[Scene modeling code data]
------------------------------------------------
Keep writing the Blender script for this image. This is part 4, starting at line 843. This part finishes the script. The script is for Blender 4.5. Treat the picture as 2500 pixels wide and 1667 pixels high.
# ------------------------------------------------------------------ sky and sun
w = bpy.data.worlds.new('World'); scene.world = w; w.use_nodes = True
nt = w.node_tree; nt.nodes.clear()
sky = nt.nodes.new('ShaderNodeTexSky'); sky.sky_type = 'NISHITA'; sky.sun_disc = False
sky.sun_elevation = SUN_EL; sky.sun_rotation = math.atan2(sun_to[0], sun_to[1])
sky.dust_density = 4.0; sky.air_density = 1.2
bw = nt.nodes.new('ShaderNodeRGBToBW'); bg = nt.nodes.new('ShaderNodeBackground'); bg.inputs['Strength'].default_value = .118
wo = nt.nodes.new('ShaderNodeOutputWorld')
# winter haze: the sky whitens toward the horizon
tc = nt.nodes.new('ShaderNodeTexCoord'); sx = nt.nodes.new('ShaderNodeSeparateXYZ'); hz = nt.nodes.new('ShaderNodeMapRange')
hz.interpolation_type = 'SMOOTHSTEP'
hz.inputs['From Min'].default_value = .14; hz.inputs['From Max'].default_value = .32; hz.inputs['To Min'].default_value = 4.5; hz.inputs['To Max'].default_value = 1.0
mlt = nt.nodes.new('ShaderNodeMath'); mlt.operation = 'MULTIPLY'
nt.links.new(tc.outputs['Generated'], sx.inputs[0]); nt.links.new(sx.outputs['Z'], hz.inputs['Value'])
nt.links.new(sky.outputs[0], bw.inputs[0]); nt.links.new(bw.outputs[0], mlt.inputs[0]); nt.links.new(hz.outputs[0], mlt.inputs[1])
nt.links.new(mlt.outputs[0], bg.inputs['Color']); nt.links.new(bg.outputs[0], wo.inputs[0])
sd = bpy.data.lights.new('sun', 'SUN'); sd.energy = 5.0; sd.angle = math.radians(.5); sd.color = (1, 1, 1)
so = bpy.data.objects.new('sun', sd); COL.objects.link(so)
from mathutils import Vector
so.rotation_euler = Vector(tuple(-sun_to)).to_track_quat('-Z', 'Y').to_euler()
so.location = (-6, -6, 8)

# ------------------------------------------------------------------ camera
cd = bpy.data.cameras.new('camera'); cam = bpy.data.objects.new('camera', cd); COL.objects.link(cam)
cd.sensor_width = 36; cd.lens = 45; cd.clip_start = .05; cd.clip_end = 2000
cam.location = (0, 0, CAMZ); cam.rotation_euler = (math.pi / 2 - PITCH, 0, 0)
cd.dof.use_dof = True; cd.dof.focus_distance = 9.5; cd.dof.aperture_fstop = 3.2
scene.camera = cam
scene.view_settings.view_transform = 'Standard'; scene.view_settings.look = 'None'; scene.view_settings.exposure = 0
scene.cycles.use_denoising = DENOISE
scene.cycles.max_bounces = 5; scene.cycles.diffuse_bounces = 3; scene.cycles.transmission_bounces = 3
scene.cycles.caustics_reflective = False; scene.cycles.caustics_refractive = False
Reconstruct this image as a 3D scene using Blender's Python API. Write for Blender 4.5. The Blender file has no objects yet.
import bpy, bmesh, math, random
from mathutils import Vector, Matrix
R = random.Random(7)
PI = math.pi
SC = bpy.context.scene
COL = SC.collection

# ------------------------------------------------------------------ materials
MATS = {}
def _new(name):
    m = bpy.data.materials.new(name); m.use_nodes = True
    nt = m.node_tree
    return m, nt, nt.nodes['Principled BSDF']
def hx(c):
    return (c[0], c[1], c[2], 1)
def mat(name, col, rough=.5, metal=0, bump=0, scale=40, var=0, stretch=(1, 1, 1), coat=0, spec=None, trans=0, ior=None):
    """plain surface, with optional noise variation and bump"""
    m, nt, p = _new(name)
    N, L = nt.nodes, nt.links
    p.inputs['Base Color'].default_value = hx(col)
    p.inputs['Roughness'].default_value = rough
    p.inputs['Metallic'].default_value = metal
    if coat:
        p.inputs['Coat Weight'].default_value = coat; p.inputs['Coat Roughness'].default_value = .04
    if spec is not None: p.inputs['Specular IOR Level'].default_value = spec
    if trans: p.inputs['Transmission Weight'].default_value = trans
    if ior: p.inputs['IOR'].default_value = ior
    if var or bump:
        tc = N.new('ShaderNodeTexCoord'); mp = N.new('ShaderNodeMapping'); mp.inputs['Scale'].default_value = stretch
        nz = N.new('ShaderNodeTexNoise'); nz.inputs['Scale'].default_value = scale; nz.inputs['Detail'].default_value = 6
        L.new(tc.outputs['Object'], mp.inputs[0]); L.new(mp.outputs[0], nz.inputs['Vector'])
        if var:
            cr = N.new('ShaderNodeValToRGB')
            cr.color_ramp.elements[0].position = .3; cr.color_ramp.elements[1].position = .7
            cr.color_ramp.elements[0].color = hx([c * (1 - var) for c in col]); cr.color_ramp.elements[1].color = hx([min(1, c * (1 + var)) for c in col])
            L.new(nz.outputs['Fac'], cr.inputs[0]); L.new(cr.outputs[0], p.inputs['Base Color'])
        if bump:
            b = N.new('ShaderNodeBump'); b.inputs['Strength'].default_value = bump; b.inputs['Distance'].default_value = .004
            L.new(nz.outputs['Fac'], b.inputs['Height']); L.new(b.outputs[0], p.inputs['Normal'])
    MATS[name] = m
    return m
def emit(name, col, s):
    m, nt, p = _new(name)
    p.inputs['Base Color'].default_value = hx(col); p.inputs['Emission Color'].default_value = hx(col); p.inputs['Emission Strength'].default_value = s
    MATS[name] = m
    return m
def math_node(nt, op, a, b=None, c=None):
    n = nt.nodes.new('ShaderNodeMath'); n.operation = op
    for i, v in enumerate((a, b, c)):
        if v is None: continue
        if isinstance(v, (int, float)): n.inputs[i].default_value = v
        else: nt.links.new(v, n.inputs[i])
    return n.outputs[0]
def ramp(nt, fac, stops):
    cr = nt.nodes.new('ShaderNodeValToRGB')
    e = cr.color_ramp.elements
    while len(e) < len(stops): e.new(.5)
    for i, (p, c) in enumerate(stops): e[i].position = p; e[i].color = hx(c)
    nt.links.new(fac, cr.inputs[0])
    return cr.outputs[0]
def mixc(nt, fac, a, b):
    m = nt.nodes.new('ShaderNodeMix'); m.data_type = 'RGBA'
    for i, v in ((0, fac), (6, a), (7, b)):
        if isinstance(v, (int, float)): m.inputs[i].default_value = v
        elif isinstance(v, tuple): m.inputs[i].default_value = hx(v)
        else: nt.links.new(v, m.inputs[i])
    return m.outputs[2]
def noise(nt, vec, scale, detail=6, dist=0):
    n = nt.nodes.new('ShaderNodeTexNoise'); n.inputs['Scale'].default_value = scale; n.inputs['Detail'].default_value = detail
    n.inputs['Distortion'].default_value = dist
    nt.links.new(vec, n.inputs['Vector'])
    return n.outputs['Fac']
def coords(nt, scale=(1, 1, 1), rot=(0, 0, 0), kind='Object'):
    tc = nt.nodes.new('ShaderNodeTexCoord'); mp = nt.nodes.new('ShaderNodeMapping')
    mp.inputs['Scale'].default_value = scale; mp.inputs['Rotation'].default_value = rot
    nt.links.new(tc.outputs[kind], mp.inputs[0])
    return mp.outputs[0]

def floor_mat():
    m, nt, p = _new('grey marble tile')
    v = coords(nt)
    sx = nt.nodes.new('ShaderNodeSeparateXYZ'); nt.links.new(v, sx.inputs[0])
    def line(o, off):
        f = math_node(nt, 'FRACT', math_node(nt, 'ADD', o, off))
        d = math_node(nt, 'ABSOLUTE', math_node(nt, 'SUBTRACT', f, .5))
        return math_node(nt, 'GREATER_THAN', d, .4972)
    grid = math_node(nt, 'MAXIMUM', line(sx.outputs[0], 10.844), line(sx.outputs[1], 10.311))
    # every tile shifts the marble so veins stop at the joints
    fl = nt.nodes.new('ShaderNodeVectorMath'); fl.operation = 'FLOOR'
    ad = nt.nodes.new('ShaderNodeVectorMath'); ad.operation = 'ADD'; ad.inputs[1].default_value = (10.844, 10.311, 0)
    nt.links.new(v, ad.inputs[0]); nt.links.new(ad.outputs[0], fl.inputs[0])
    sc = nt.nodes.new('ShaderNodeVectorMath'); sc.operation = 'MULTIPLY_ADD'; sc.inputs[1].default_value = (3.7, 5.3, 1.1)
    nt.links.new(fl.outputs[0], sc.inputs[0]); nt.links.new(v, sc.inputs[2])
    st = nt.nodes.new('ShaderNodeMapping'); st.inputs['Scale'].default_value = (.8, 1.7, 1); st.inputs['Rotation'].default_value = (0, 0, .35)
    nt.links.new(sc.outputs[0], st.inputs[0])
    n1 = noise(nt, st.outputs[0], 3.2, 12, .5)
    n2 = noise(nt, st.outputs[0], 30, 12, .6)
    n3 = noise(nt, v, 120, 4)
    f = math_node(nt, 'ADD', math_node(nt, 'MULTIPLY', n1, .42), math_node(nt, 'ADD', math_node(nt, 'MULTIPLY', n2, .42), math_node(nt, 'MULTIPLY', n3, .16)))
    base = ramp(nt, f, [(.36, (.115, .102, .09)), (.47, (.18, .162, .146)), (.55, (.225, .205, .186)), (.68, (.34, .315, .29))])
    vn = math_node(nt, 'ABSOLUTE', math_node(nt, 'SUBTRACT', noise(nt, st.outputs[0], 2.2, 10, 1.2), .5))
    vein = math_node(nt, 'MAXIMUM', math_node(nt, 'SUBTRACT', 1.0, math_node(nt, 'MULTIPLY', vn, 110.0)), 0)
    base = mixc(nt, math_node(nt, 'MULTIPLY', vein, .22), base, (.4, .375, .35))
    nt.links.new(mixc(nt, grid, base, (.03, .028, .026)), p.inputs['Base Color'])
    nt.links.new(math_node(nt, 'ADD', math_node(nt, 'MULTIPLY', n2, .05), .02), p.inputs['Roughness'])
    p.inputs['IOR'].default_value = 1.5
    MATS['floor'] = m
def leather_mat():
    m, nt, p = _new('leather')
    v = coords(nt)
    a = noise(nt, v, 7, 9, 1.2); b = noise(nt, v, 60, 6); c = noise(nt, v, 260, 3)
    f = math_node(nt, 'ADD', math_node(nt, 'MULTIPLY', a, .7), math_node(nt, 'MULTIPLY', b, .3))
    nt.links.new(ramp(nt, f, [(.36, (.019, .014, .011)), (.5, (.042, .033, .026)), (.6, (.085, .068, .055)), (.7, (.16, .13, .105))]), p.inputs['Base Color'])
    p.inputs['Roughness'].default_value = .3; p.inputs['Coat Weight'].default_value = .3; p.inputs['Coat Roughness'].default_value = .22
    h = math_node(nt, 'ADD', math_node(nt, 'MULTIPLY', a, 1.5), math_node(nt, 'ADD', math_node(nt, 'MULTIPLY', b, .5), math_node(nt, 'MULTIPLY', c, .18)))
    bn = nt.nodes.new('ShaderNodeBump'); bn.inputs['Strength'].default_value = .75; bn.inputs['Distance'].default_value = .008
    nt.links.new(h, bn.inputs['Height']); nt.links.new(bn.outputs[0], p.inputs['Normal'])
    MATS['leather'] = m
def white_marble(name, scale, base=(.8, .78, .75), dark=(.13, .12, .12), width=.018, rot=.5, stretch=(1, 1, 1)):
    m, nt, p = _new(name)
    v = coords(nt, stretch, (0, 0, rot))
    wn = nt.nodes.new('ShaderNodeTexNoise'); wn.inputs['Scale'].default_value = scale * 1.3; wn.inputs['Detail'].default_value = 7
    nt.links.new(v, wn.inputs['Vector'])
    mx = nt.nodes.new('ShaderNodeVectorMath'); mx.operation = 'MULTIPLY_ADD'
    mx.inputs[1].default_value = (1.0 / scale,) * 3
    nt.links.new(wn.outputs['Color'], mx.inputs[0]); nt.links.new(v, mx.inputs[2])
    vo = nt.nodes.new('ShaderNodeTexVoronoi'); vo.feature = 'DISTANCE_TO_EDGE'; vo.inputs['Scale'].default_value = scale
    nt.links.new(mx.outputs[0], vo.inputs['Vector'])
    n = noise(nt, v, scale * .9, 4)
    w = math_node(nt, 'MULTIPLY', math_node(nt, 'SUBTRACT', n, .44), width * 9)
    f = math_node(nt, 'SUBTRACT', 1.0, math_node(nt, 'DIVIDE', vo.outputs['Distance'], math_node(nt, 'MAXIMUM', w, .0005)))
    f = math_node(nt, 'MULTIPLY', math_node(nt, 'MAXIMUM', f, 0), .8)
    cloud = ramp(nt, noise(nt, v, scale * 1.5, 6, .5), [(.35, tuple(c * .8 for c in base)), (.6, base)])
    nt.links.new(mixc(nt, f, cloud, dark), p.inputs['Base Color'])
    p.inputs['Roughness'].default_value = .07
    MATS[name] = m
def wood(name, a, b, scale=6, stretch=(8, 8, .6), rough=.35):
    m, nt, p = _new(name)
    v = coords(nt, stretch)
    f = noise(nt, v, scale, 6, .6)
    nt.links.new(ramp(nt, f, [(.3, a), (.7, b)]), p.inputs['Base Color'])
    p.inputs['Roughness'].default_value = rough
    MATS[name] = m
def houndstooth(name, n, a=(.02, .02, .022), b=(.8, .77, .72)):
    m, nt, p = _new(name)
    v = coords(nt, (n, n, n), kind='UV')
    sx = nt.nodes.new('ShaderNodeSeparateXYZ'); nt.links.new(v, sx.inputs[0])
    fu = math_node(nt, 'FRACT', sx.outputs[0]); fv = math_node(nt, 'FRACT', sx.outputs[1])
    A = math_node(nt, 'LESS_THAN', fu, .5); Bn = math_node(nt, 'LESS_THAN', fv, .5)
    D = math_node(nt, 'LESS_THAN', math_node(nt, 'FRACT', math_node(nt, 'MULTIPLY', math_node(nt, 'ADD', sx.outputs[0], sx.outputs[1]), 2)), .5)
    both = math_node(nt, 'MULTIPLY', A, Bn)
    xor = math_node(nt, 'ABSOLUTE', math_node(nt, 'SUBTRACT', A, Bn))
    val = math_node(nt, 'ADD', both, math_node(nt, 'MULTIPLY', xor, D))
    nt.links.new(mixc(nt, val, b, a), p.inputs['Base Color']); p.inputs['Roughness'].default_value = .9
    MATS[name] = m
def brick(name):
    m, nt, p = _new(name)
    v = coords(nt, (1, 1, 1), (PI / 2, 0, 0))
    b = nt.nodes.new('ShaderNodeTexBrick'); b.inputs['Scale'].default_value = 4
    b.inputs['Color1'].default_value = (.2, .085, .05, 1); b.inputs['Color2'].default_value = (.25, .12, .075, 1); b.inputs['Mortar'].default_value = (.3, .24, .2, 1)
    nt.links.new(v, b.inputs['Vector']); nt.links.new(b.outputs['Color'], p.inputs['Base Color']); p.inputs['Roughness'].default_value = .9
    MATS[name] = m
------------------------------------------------
What you should do:
Exactly the lines from the line containing "Reconstruct this image" to the line containing "COL = SC.collection", both included, are to be set down; no other line belongs in the answer.

Task output:
Reconstruct this image as a 3D scene using Blender's Python API. Write for Blender 4.5. The Blender file has no objects yet.
import bpy, bmesh, math, random
from mathutils import Vector, Matrix
R = random.Random(7)
PI = math.pi
SC = bpy.context.scene
COL = SC.collection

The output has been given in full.